Tamamıyla öğretim sistemine dayalı okullarımızda okul, dershane, özel ders, kamp ve diğer ne idüğü belli olmayan sözde etkinliklerle evlatlarımızı koşturuyoruz. Üniversite sınavına girişe kadar baskı, baskı, baskı... Kuzucuklar ne çocukluklarını ne de gençliklerini yaşıyorlar.

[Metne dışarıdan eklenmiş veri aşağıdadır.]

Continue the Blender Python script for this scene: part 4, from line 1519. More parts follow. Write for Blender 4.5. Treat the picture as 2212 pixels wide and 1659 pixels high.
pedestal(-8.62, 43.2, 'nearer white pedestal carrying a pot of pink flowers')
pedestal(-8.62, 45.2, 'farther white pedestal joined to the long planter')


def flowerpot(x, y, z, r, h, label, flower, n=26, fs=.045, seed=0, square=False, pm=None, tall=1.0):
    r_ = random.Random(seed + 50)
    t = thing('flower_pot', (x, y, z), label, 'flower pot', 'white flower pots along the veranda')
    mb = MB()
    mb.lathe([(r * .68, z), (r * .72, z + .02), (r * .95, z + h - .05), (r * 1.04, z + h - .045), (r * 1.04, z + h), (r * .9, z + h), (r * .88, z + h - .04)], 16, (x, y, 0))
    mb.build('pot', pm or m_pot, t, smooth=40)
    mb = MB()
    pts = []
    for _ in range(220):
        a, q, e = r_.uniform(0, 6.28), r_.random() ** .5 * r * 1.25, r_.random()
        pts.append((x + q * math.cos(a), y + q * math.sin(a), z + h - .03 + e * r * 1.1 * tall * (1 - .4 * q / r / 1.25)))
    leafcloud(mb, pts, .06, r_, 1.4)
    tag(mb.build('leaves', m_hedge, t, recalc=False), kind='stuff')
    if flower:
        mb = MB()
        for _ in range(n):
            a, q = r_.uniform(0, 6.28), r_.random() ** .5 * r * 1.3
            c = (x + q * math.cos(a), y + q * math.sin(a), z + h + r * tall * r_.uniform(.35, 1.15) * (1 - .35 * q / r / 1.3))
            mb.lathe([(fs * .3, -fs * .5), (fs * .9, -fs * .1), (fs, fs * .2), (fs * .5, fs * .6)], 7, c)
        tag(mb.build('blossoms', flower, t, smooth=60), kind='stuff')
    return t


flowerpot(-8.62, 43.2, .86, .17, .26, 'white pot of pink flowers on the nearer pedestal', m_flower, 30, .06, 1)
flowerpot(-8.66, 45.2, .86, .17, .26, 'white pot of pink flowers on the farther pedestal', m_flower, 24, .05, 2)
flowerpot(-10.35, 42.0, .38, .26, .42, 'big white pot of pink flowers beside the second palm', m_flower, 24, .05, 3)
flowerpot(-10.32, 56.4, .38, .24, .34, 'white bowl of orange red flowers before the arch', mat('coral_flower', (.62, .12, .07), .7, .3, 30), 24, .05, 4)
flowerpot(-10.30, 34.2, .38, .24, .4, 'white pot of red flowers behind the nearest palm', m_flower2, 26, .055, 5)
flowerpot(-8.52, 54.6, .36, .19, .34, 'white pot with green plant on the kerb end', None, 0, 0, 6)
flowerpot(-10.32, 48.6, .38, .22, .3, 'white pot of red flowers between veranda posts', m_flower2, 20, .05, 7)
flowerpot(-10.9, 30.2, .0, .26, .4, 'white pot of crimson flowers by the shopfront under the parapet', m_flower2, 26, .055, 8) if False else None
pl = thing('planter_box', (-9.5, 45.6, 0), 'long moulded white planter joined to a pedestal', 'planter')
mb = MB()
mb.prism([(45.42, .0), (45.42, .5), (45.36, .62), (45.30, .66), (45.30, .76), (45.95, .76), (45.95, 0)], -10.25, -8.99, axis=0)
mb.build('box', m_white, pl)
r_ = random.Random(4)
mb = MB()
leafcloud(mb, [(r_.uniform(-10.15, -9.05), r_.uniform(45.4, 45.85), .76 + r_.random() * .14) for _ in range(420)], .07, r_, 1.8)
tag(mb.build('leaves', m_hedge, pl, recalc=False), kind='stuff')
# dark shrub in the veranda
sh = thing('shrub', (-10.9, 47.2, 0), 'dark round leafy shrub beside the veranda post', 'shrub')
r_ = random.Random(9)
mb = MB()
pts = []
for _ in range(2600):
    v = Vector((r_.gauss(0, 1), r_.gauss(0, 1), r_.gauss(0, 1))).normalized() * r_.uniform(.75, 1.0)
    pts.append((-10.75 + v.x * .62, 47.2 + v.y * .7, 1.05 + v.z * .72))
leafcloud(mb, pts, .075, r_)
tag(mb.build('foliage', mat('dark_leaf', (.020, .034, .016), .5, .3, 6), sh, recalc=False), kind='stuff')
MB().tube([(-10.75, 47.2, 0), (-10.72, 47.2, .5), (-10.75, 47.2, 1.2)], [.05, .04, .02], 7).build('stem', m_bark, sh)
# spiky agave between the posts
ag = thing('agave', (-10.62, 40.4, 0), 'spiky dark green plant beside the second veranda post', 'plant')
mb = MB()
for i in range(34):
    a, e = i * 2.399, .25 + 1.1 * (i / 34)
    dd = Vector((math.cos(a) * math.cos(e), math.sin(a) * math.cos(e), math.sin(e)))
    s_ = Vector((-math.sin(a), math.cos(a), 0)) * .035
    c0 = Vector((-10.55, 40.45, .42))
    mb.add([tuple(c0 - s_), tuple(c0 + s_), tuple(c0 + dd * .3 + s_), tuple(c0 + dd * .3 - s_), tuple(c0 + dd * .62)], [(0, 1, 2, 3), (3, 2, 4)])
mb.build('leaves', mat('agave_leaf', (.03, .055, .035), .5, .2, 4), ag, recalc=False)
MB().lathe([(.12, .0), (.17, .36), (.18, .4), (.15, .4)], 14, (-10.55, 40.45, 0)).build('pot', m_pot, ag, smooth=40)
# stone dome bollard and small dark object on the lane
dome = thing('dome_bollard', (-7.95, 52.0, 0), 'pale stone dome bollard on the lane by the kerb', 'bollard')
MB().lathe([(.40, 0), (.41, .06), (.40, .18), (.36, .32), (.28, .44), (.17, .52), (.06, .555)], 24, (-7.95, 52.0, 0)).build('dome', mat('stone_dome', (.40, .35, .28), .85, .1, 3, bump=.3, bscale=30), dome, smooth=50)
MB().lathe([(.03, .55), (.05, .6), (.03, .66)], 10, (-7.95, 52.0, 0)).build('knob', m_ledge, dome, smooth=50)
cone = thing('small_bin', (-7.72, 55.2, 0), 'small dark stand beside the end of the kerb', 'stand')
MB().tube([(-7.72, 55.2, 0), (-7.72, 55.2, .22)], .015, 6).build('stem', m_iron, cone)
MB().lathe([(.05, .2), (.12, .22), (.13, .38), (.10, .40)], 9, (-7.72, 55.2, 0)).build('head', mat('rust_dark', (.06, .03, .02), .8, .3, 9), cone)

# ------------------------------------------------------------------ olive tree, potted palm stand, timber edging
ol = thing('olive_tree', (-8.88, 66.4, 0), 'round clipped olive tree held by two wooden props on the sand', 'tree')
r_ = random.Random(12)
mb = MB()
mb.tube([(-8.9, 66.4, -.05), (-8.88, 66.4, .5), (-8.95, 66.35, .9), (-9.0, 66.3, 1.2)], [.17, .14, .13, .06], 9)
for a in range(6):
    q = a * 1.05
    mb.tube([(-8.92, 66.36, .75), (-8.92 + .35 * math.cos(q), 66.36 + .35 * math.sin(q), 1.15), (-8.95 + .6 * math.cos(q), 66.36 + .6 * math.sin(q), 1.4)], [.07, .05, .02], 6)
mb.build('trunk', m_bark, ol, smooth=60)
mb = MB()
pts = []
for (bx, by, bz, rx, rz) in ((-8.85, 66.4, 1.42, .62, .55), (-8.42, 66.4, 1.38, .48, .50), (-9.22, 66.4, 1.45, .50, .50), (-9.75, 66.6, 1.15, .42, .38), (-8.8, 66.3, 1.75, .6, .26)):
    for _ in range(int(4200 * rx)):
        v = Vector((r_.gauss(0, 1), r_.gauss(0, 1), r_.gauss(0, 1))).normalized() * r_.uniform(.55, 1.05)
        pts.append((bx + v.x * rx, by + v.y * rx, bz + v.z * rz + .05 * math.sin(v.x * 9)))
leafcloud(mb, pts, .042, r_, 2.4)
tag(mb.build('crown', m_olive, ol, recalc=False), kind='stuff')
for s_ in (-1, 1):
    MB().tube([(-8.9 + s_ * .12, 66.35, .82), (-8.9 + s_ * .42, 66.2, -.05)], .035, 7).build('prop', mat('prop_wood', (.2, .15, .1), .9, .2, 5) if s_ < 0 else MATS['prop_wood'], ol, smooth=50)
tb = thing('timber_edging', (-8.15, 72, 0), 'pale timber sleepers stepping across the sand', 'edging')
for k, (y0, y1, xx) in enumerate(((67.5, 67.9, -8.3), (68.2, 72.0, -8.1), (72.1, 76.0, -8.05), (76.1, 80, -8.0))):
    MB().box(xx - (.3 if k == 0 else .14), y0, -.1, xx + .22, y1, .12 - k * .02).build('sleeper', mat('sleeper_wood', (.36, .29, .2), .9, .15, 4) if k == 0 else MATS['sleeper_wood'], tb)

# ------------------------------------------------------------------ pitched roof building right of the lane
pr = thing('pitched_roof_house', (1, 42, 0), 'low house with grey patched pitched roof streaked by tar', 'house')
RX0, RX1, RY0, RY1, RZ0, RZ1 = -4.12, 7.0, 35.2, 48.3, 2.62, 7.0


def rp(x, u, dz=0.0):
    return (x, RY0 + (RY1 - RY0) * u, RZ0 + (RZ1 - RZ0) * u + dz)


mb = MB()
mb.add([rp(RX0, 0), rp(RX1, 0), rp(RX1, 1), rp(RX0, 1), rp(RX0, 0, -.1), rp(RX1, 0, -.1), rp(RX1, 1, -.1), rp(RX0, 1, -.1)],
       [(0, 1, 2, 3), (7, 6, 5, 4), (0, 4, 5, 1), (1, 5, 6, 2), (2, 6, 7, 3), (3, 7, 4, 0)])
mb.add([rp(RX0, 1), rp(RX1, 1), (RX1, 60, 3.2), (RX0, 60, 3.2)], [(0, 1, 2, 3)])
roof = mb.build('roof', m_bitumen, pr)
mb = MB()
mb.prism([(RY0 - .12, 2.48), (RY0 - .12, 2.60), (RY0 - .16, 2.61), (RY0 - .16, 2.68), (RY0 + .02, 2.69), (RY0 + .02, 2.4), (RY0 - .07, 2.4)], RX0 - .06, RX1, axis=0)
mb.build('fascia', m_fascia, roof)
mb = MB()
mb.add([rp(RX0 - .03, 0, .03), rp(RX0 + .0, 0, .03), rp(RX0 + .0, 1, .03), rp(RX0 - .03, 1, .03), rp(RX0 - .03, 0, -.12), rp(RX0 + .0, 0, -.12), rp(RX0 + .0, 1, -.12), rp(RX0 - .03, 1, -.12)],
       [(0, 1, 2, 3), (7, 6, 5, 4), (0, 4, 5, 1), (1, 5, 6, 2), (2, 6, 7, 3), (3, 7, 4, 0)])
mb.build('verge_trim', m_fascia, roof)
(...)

Bugünlere dönelim. Öğrencilikten sonra yetişkinlikte de bir koşturmaca devam ediyor. Hatta bu koşturmacada telaşeden evlilik dahi unutuluyor. 1950'li yıllarda 17-18 olan ortalama evlilik yaşı, şimdilerde 35'lere çıkmış durumda. Daha farklı düşünenler hayatın çilesini, derdini çekmemek adına kendine güvenemediğinden evliliği gündeminden çıkarmış durumda.
Sayın Cumhurbaşkanı doğurganlıkla ilgili çok önemli uyarılarda bulundu. El hak doğru 1960'lı yıllarda ailede ortalama çocuk sayısı 5 iken bu sayı 1980'lerde 3'e düştü. Şimdilerde şayet çocuk düşünülürse 1 çocuk yetiyor da artıyor, diyor bilenler.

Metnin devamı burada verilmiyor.